The Securities and Exchange Commission today unveiled a dynamic new website to provide investors and others with the ability to interactively explore a range of new market metrics and access empirical research and analyses that further inform the broader public debate on market structure.
The new website located at www.sec.gov/marketstructure will serve as a central location for the SEC to publicly share evolving data, research, and analysis as the agency continues its review of the equity of market structure. The data and related observations address the nature and quality of displayed liquidity across the full range of U.S.-listed equities – from the lifetime of quotes and the speed of the market to the nature of order cancellations.
“We are launching what we believe to be a game changer that focuses the market structure debate as never before on data and analysis rather than anecdote,” said SEC Chair Mary Jo White, who unveiled the website at an SEC news conference. She was joined by officials from the agency’s Division of Trading and Markets and its Division of Economic and Risk Analysis.
“We’ve made great strides here at the SEC transforming how we take in market data, store it, and share it throughout the agency,” Chair White said. “By also making this information publicly accessible, two great things should happen. It should increase efficiency so people don’t have to struggle to find this information. And it should spur innovation by unlocking the power of data and research to unlock a wealth of ideas from investors, market participants, and academics.”

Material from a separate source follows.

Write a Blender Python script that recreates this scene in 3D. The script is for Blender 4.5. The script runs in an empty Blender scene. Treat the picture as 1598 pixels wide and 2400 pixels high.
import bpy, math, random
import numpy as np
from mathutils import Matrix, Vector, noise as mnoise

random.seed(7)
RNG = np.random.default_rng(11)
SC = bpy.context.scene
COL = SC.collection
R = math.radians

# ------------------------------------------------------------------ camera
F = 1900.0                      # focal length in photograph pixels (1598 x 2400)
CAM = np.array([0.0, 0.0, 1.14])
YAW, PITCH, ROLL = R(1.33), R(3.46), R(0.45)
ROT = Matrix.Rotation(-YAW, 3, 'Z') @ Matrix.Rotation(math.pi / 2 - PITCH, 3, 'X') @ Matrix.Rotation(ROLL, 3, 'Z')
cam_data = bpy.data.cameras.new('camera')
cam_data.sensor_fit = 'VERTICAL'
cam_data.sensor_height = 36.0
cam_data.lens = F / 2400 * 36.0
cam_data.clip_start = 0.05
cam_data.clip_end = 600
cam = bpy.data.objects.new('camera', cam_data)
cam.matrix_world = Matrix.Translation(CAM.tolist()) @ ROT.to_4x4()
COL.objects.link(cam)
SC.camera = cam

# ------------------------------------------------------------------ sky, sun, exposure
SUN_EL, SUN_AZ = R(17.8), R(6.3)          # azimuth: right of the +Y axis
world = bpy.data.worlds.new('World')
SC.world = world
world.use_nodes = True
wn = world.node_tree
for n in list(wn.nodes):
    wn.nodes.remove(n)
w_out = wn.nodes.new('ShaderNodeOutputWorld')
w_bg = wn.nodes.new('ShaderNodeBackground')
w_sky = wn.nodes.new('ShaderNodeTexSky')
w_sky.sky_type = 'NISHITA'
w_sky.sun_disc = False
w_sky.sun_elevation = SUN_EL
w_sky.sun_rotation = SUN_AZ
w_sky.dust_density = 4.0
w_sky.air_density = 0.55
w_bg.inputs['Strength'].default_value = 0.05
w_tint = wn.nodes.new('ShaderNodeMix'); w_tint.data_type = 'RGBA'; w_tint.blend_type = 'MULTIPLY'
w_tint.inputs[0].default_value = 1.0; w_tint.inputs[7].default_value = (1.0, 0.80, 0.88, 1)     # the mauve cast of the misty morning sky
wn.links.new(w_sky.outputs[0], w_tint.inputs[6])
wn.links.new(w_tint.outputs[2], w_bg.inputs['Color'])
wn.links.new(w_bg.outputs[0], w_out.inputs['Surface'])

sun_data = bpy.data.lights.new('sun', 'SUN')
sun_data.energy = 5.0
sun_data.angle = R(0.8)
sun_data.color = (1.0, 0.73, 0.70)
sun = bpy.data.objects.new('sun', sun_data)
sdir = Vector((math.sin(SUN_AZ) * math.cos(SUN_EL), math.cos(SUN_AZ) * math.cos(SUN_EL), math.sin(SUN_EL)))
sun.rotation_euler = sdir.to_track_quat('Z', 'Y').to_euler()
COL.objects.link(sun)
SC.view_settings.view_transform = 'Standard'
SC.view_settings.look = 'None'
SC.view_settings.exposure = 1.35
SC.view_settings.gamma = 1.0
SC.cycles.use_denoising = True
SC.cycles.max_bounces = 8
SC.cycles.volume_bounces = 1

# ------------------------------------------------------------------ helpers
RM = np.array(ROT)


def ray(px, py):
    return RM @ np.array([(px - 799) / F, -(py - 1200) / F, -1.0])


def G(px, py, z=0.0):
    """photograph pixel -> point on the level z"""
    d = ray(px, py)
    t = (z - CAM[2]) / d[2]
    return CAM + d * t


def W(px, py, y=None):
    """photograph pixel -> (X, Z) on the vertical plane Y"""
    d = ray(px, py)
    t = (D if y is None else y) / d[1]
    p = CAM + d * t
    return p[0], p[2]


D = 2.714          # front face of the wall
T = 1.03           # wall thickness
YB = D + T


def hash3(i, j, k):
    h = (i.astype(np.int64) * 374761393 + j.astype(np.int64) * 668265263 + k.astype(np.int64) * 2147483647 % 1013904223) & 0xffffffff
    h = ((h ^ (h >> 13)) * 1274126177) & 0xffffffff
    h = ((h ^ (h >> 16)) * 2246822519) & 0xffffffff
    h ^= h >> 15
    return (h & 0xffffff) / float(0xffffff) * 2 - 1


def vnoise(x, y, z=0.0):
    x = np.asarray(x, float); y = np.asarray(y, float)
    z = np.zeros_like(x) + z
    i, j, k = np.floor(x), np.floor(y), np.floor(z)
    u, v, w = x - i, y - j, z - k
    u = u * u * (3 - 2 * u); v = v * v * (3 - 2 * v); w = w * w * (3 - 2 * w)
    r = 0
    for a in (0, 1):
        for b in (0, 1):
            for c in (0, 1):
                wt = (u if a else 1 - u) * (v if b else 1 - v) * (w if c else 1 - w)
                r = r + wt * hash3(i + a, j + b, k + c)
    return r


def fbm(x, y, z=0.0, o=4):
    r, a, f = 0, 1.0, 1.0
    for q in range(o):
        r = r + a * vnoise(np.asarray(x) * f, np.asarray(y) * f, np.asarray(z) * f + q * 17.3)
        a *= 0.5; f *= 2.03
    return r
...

Earlier this year, the SEC launched its internal Market Information Data Analytics System (MIDAS), which for the first time provided the SEC with data about every displayed order posted on national exchanges. Every day, MIDAS collects one billion records time-stamped to the microsecond. The information comes from the consolidated tapes and proprietary feeds of each exchange and includes posted orders and quotes, modifications and cancellations, and trade executions both on- and off-exchange.
Typically, only sophisticated market participants have had access to all of this data, and even fewer have had the ability to process it. Through MIDAS, experts at the SEC have been extensively studying this data, and their research already has produced important results to help inform the agency’s thinking on market structure.
The next step in this market structure initiative is to disseminate the aggregated data and related observations drawn from MIDAS to the public. The SEC’s new website allows users to explore key market metrics and trends based on aggregate analyses of tens of billions of MIDAS records over the last year. With the click of a mouse, results are available in clear, easy-to-read charts and graphs.
Among the MIDAS-collected data that is generally unavailable on the public consolidated tape that the SEC’s new website will be making available broadly:
Ratios related to the number and volume of orders that are canceled instead of traded.
Percentage of on-exchange trades and volume that are not disseminated on the public tape (odd-lot trades).
Percentage of on-exchange trades and volume that are the result of hidden orders.
Quarterly distributions analyzing the lifetime of quotes ranging from one millionth of a second to one day.
The new website contains an interactive charting tool that allows users to compare and contrast data series according to the type of security, market capitalization, volatility, price, and turnover. Users also can explore detailed quote-life distributions, and download data series and quote-life distributions to perform their own analyses. Methodology documents that detail all calculations are provided.
The new website also features staff research papers based on a variety of data sources, and staff reviews that identify and assemble information from the expanding economic literature on market structure topics. One paper using order audit trail data on off-exchange trading provides key metrics describing the underlying nature of off-exchange trading by the 44 alternative trading systems that trade equity securities. The primary observation of SEC staff is that ATS trading looks very similar in many respects to exchange trading. Another paper summarizes current studies that address market fragmentation – both visible and dark.
The new website is just the beginning of this initiative with more studies and analyses to come. SEC staff is looking forward to receiving feedback about the website and its implications.
Joining Chair White to announce the launch of the SEC’s market structure data and analysis website were Division of Trading and Markets Acting Director John Ramsay, Division of Economic and Risk Analysis Director Craig Lewis, and Office of Analytics and Research Associate Director Gregg Berman.